Lo de los aranceles servirá, como siempre, para subir los precios de cualquier producto, sea cual sea su procedencia. Y eso sucederá en América y en Europa y en cualquier otro lugar donde se suban los aranceles. Si hay una ley económica que no funcione desde hace décadas es la de la oferta y la demanda. En la actualidad el precio lo fijan asuntos tan dispares y caprichosos como la publicidad, los usos de personajes prominentes como los que salen en las cadenas de TV, el entusiasmo de los héroes juveniles de las redes, la simpatía de algunas mercancías y en el caso de las Harley Davidson, la sexualidad, la envidia y, sobre todo, la codicia. Todo eso influye en la llamada «demanda», un movimiento de extraordinaria complejidad que cada día obedece menos a la necesidad y más al onirismo. Marx lo llamaba «el fetichismo de la mercancía».
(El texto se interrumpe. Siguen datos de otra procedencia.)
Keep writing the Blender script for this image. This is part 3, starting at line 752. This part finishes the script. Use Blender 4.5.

Permítanme un ejemplo tomado de la vida misma. Fue en Venecia donde comencé a percatarme de que la ley de la oferta y la demanda era más bien una ley de Murphy, a saber, que todo producto que sube su precio desmesuradamente es casi seguro que lo volverá a subir al cabo de pocos meses. Cuando era joven iba de continuo a la admirable ciudad de la laguna. Entonces estaba casi vacía, es decir, era una ciudad con habitantes. A medida que iban llegando más y más turistas los precios se aceleraban al mismo ritmo. Hasta llegar al punto de saturación, cuando ya no merece la pena acudir a un lugar cada vez más parecido a un estadio de fútbol adormecido. En la actualidad ya no hay habitantes en Venecia, es una ciudad muerta y tan cara como un mausoleo de mármol.
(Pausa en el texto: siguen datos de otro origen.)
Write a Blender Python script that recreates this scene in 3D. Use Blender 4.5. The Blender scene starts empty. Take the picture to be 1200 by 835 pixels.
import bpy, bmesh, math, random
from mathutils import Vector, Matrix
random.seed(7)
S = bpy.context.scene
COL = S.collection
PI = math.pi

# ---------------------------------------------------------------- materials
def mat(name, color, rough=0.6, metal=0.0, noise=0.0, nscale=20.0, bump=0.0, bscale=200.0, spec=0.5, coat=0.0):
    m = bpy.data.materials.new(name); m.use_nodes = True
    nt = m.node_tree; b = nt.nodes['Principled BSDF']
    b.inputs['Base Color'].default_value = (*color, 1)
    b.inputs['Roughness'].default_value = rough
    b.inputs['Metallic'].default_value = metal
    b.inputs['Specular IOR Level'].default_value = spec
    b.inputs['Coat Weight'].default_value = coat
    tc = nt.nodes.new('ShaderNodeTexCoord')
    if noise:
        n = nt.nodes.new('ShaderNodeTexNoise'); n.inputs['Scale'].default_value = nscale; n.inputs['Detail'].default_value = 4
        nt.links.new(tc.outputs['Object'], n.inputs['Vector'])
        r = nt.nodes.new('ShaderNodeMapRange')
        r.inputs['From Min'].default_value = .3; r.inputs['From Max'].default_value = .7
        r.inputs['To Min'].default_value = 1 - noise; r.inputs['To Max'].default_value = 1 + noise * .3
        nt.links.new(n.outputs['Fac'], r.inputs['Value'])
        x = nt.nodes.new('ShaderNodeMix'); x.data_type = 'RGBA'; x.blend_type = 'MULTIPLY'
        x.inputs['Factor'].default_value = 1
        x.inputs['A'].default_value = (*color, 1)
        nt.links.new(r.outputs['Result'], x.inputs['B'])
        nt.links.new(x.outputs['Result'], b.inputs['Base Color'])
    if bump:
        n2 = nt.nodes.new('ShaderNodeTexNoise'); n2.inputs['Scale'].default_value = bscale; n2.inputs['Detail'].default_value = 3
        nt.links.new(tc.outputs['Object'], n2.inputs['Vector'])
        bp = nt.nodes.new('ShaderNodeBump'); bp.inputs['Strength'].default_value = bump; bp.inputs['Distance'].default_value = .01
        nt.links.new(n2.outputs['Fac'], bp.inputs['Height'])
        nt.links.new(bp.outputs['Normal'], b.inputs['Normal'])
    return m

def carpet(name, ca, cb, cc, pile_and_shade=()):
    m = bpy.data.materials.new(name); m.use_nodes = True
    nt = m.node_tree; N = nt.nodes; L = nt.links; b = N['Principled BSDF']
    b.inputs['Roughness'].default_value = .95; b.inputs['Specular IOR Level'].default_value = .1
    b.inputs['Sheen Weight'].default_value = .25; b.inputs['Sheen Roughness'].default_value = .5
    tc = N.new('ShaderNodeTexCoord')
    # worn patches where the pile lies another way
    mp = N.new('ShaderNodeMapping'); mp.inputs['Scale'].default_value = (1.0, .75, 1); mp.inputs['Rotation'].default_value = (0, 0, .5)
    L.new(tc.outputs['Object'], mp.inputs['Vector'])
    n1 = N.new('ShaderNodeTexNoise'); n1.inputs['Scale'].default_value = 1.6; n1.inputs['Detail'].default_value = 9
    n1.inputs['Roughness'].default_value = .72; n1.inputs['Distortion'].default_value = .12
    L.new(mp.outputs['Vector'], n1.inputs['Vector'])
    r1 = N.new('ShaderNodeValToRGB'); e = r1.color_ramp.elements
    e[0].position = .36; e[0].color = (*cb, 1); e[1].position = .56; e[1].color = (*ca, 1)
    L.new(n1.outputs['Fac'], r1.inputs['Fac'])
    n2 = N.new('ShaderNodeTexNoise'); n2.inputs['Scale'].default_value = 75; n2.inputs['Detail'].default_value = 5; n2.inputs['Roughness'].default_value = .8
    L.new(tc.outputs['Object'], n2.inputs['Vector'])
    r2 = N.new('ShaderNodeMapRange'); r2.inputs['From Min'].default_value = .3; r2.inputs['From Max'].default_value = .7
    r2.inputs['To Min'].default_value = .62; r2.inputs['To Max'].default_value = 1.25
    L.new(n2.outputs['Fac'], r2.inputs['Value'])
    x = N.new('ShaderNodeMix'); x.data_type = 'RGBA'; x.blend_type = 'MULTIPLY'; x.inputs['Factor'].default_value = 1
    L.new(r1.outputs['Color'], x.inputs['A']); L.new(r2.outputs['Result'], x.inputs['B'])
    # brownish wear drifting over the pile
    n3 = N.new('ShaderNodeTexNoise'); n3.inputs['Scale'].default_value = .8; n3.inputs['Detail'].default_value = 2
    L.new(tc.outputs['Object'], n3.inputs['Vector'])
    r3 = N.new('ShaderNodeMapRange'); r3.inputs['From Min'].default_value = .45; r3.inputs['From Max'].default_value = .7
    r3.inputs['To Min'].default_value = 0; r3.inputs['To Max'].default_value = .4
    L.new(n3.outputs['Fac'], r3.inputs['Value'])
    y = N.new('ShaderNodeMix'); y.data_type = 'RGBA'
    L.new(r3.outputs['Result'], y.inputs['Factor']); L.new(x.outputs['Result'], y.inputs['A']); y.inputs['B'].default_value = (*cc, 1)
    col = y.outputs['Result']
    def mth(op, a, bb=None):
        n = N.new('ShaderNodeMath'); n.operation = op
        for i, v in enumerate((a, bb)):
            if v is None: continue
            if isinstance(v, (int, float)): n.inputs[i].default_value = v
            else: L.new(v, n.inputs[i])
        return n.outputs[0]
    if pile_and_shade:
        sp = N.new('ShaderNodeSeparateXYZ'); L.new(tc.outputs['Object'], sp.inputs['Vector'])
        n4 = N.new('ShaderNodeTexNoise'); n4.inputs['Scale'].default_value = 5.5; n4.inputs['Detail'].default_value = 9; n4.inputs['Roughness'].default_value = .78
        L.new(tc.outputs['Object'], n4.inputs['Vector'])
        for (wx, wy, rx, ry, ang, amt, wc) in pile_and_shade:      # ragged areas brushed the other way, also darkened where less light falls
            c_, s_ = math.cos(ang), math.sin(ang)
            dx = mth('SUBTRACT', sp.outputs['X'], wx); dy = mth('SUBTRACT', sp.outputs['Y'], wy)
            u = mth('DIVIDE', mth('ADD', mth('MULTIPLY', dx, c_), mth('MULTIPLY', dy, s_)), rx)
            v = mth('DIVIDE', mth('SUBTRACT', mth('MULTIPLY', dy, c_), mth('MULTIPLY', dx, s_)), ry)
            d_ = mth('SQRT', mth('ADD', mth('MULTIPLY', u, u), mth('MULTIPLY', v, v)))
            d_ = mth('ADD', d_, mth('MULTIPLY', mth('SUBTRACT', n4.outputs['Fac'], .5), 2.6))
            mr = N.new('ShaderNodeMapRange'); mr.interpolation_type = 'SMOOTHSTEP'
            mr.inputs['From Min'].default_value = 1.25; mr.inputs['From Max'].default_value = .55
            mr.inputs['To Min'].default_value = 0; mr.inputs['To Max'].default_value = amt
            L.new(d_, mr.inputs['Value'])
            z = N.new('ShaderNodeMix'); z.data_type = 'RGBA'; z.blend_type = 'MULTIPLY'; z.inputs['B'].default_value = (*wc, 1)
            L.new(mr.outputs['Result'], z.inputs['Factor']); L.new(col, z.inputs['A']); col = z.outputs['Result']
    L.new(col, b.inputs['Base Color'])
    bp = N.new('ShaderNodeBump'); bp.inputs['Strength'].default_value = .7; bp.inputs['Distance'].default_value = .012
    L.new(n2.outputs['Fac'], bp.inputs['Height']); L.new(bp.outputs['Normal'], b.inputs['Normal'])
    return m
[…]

Lo habrán constatado ustedes si viajan por España. Antes se podía entrar en la habitación del hotel cuando llegabas con tus maletas, o a partir de las diez. Luego fue a las once. En la actualidad no te dejan entrar hasta las dos o las tres de la tarde, lo que te hace perder la mañana. Están ganando tanto dinero que les importa una higa la clientela. Si tú no vas, ya vendrá otro, como en Venecia, y hasta que se muera el turismo, un lujo frágil donde los haya.
Cuanto más dinero gana un sector, en este caso el de la hostelería, más caros e insolentes son sus productos. Da igual que estén haciéndose de oro: no bajarán los precios a menos de que suceda una catástrofe. Observen que la imposición de que no puedas entrar en la habitación hasta las dos o las tres de la tarde no depende de la oferta y la demanda, sino de la avidez del propietario. Hay incluso algunas cadenas que, si les pagas un arancel (puro chantaje), te dejan entrar, abandonar las maletas y secarte el sudor de la frente. Los que no te dejan entrar es porque ahorran en personal de limpieza, o sea, pura codicia.
¿Oferta y demanda? ¡Venga ya! ¿Aranceles para preservar o proteger la producción nacional? ¡Menudo cuento! ¡Quién sabe hoy lo que sea un trabajador «nacional»! Sólo los independentistas catalanes creen que basta con encasquetar a los trabajadores una barretina lingüística para nacionalizarlos.